Andrew O’Donohue warned that Turkey has reached a “dangerous inflection point,” saying the country is shifting from a system in which elections are unfair but still competitive to one in which opposition forces are prevented from gaining power.
He described İmamoğlu’s arrest as a decisive moment in that transition and warned that the muted international response risked enabling further democratic backsliding.
Michael Rubin described the current period as among the most repressive in modern Turkish history, saying Erdoğan used the 2016 abortive putsch as a “gift from God” to justify a pre-planned extensive crackdown against perceived opponents.
He characterized Erdoğan’s targeting of opposition figures such as former pro-Kurdish party leader Selahattin Demirtaş, İmamoğlu and CHP leader Özgür Özel as “political decapitation,” saying it was aimed at reshaping society along authoritarian lines while preserving the ruling establishment’s access to state resources.
The hearing also addressed religious freedom and the situation of Turkey’s Christian communities. While Barkey described the outlook as “a lost cause,” Rubin warned that silence would likely result in a further deterioration of religious freedoms.
Witnesses called on Washington to tie cooperation with Ankara more closely to respect for the rule of law, democratic norms and fundamental rights, including at the upcoming NATO summit in Ankara.

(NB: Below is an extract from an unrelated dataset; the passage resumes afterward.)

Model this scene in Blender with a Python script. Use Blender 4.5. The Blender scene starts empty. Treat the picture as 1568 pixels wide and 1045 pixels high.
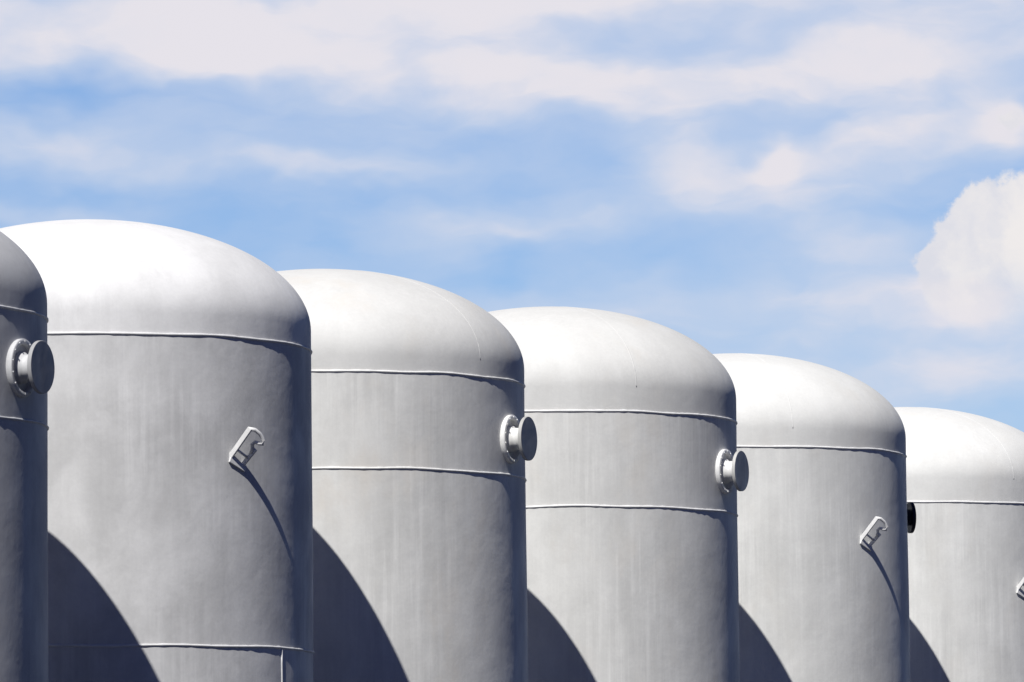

Rubin urged US officials to raise concerns about political prisoners and democratic backsliding more forcefully. “It would be great to have a prominent American say, ‘Mr. Erdoğan, tear down Silivri,” he said, referring to the high-security prison outside İstanbul that holds many of Turkey’s best-known political prisoners. He called on Washington to encourage European allies to do the same if necessary.